In Which My Soul Dies 1,000 Deaths
Yes, really.
I hate asking people for money. Loathe it. Especially when people have already given me money. The very idea makes me cringe and look for a rock to hide under. Agony to my soul.
Life was so much easier when I had a job. Sure, I lived paycheck to paycheck, but at least I knew that there would be money in my bank account on Thursday each week. I look at how stressed I am right now and I say to God, "Is this how it's always going to be?" I feel called to missions, and a lifestyle of faith, but man, it's hard. Maybe it's my healthy dose of American pride, but I don't want anyone to know that I need money, that I can't do it on my own. The hardest is my parents. I feel like if I still need money after they've given so much, that I'm letting them down, that I've failed.
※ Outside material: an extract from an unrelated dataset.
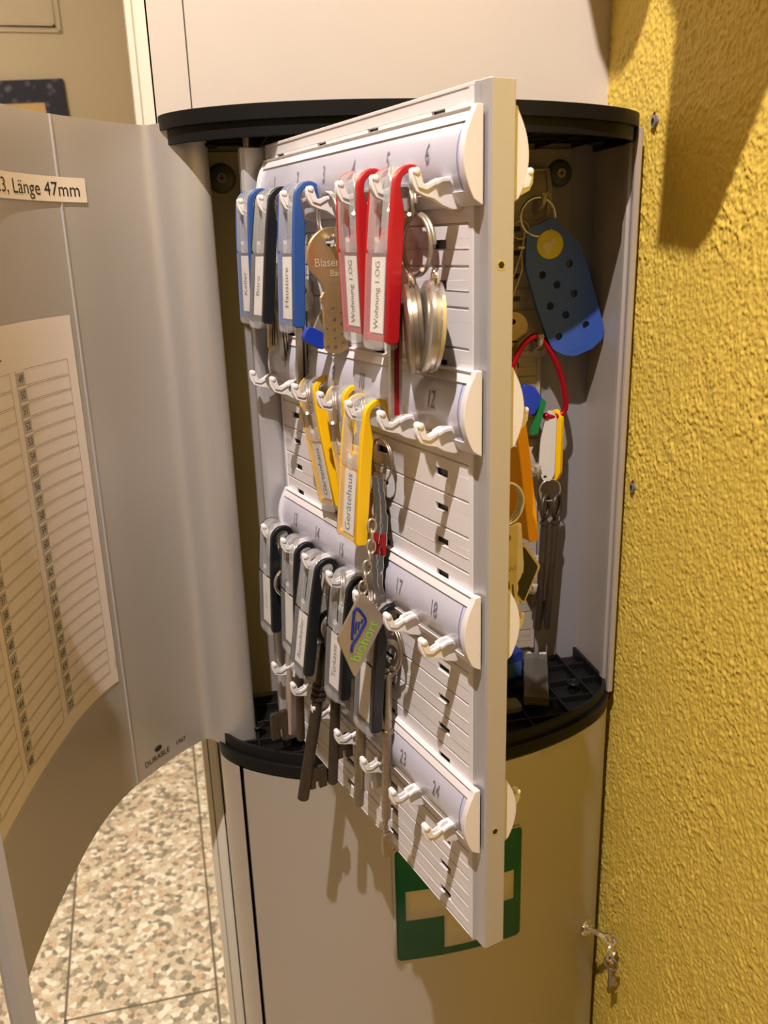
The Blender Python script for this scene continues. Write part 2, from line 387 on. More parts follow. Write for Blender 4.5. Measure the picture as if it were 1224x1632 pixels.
# --- door: inner face profile (measured along the bottom edge), swung out to the left
DP = [(28.8, -57.5), (28.9, -60.3), (27.6, -62.3), (24.4, -64.0), (19.9, -65.4), (15.4, -65.6), (11.0, -64.6), (6.7, -62.1), (3.3, -58.4), (0.2, -54.0), (-2.3, -50.6), (-5.2, -48.9), (-8.6, -49.7), (-12.9, -52.8), (-19.5, -58.3), (-25.9, -64.1),
      (-32.2, -70.6), (-44.2, -84.4), (-53.0, -94.6), (-62.8, -110.6), (-72.0, -132.5), (-77.5, -151.5), (-82.4, -172.4), (-88.5, -201.0), (-93.4, -230.6), (-95.6, -250.0), (-96.9, -266.0), (-97.2, -272)]
DS = smooth_outline(DP, 2)
def lens(pts):
    L_ = [0.0]
    for a, b_ in zip(pts[:-1], pts[1:]): L_.append(L_[-1]+math.dist(a, b_))
    return L_
DL = lens(DS)
s_fold = next(L_ for (x, y), L_ in zip(DS, DL) if x < -5.0)
def thick(pts, t):
    out = []
    n = len(pts)
    for i, p in enumerate(pts):
        a = Vector(pts[max(0, i-1)]); b_ = Vector(pts[min(n-1, i+1)]); d = (b_-a).normalized(); nn = Vector((-d.y, d.x))
        q = Vector(p)-nn*t; out.append((q.x, q.y))
    return out
# the face turned to the cabinet opening
_a, _b = Vector(DS[len(DS)//2]), Vector(DS[len(DS)//2+1]); _d = (_b-_a).normalized(); _n = Vector((-_d.y, _d.x))
SGN = 1.0 if _n.dot(Vector((60, -250))-_a) > 0 else -1.0
def door_pt(s, z, off=0.0):
    s = s + s_fold
    for i in range(len(DL)-1):
        if DL[i] <= s <= DL[i+1] or i == len(DL)-2:
            t = (s-DL[i])/(DL[i+1]-DL[i]); a = Vector(DS[i]); b_ = Vector(DS[i+1]); d = (b_-a).normalized()
            nn = Vector((-d.y, d.x))*SGN
            q = a+(b_-a)*t + nn*off
            return Vector((q.x, q.y, z))
outer = thick(DS, 1.4*SGN)
mb = MB()
DZ0, DZ1 = 5.0, 412.5
body = DS + outer[::-1]
n = len(DS)
vs = [(x, y, z) for z in (DZ0, DZ1) for x, y in DS] + [(x, y, z) for z in (DZ0, DZ1) for x, y in outer]
fs = []
for i in range(n-1):
    fs += [(i, i+1, n+i+1, n+i), (2*n+i, 3*n+i, 3*n+i+1, 2*n+i+1), (n+i, n+i+1, 3*n+i+1, 3*n+i), (i, 2*n+i, 2*n+i+1, i+1)]
fs += [(0, n, 3*n, 2*n), (n-1, 3*n-1, 4*n-1, 2*n-1)]
mb.add(vs, fs)
# narrow raised rib of the extrusion
R0 = 65.0
rp = [door_pt(R0-0.9, 0, -0.1), door_pt(R0-0.5, 0, 0.7), door_pt(R0+0.5, 0, 0.7), door_pt(R0+0.9, 0, -0.1)]
mb.mi = 1; mb.prism([(p.x, p.y) for p in rp], DZ0, DZ1, 'z')
DOOR = mb.build('door', ['silver', 'alu'], CAB, smooth=50)
# return flange at the free edge
fl = [(-97.2, -272), (-96.0, -275.5), (-91, -277.5), (-86, -276.5), (-86.3, -275.2), (-91, -276), (-95, -274), (-95.8, -271.8)]
mb = MB(); mb.prism(fl, DZ0, DZ1, 'z'); mb.build('edge_flange', 'alu', DOOR, smooth=30)
# chart: paper, grid and numbers follow the curve of the door
def drange(a, b_, n): return [a+(b_-a)*i/n for i in range(n+1)]
mb = MB()
mb.sheet((drange(70.5, 232, 60), [84.5+(310-84.5)*i/8 for i in range(9)]), lambda s, z: door_pt(s, z, 0.5))
mb.mi = 1
PITCH = (283.4-99)/23
zt_ = 286.8; zb_ = zt_-PITCH*24
def hline(z, s0, s1, h=0.35): mb.sheet((drange(s0, s1, 24), [z-h, z+h]), lambda s, z: door_pt(s, z, 0.62))
def vline(s, z0, z1, h=0.3): mb.sheet(([s-h, s+h], [z0, z1]), lambda s, z: door_pt(s, z, 0.62))
cols = [(77.5, 129.0), (135.0, 185.5), (191, 232)]
for (s0, s1) in cols:
    for k in range(25):
        z = zt_-PITCH*k; hline(z, s0, s1, 0.13)
        if k: hline(z-0.9, s0, s1, 0.13)
    vline(s0, zb_, zt_, 0.14); vline(s1, zb_, zt_, 0.14)
mb.mi = 2
for (s0, s1) in cols:
    mb.sheet((drange(s1-9.4, s1-0.6, 4), [zb_, zt_-0.2]), lambda s, z: door_pt(s, z, 0.58))
mb.mi = 0
for (s0, s1) in cols:
    for k in range(25): mb.sheet(([s1-9.5, s1-0.5], [zt_-PITCH*k-0.95, zt_-PITCH*k+0.15]), lambda s, z: door_pt(s, z, 0.66))
mb.mi = 3
for ci, (s0, s1) in enumerate(cols):
    for k in range(24):
        text_mb(mb, str((49, 25, 1)[ci]+k), 5.6, lambda x, y, s1=s1, k=k: door_pt(s1-5.0-x*1.0, zt_-PITCH*(k+0.55)+y, 0.75))
text_mb(mb, 'KEY BOX CODE', 9.5, lambda x, y: door_pt(141.5-x*0.95-0.0+0.0, 296.5+y, 0.75), align='RIGHT')
mb.mi = 2
text_mb(mb, '1952/23', 2.2, lambda x, y: door_pt(71.9+0.0*x-y, 98+x, 0.75))
CH = mb.build('key_chart', ['paper', 'grid', 'gridgrey', 'ink'], DOOR, smooth=60)
tag(CH, 'white paper key chart with numbered rows')
mb = MB(); mb.sheet((drange(67.3, 234, 50), [82.5, 311]), lambda s, z: door_pt(s, z, 0.95))
mb.build('chart_pocket', 'foil', DOOR, smooth=60)
mb = MB(); mb.sheet((drange(47, 150, 40), [369, 381.6]), lambda s, z: door_pt(s, z, 0.85)); mb.mi = 1
text_mb(mb, 'Zylinder Nr.3, Länge 47mm', 10.0, lambda x, y: door_pt(51.2-x*1.04, 375.0+y, 0.98), align='RIGHT')
tag(mb.build('sticker', ['sticker', 'ink'], DOOR, smooth=60), 'cream sticker lettered with a length in millimetres')
mb = MB()
text_mb(mb, 'DURABLE', 5.6, lambda x, y: door_pt(57.0-x*0.98, 14.0+y, 0.3), align='LEFT')
text_mb(mb, '1967', 4.6, lambda x, y: door_pt(27.5-x*0.98, 14.6+y, 0.3), align='LEFT')
mb.add([door_pt(43.5-3.4*math.cos(k*PI/8), 20.0+1.9*math.sin(k*PI/8), 0.3) for k in range(16)], [tuple(range(16))])
mb.build('maker_mark', 'ink', DOOR, smooth=0)

# ------------------------------------------------------------------ swing panel frame: u along it, w out of its face, z up
HN = Vector((60.128, -84.765)); EN = Vector((119.023, -283.660)); e2 = (EN-HN).normalized(); n2 = Vector((e2.y, -e2.x))
if n2.dot(Vector((CAM.x, CAM.y))-EN) < 0: n2 = -n2
F3 = Matrix(((e2.x, -n2.x, 0), (e2.y, -n2.y, 0), (0, 0, 1)))
def PW(u, w_, z): q = HN+e2*u+n2*w_; return (q.x, q.y, z)
Z1, ROW, U0, UP = 388.78, 95.04, 7.66, 31.816
def HU(k): return U0+UP*(k-1)
def HZ(r): return Z1-20.54-ROW*(r-1)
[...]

The current balance in my bank account as of this morning is $204.61. That may be shocking to some (especially my parents), but I promise that it was more shocking to me when I saw how low it was last week. I about had a heart attack. Where did all that money go?
I did wind up going to Ireland. Do I regret it? Yes, actually. It was way more expensive than I thought it would be. I'm still learning the whole business of traveling, and I haven't quite figured it out. Is it over and done? Again, yes. The hardest thing for me is having grace for myself. I seriously have a guilt complex right now over spending money on a vacation, even if it was only 3 days.
I guess the bright side to that is that God is big enough to cover my mistakes.
I found out last night that I still owe £72.08 to my school fees. That's $117.
I still have to buy train tickets to and from the airport. I'm guessing that's close to £40-50. That's another $73.
We still have to book an internal flight in South Africa to take us from Durban to Cape Town. We don't know the cost of that yet.
Basically, I'm stretched really thin. I'd absolutely love to have another $500 before we go, so that I have a little bit of wiggle room. There's only one person on our team who actually has all the money she needs. As a team, we plan to fast and pray for financial breakthrough, starting with dinner tonight. If you can fast with us, that'd be amazing! If not, could you please pray during your dinner time for us?
Above all, I know that my God is a great big God, and he holds me in his hand.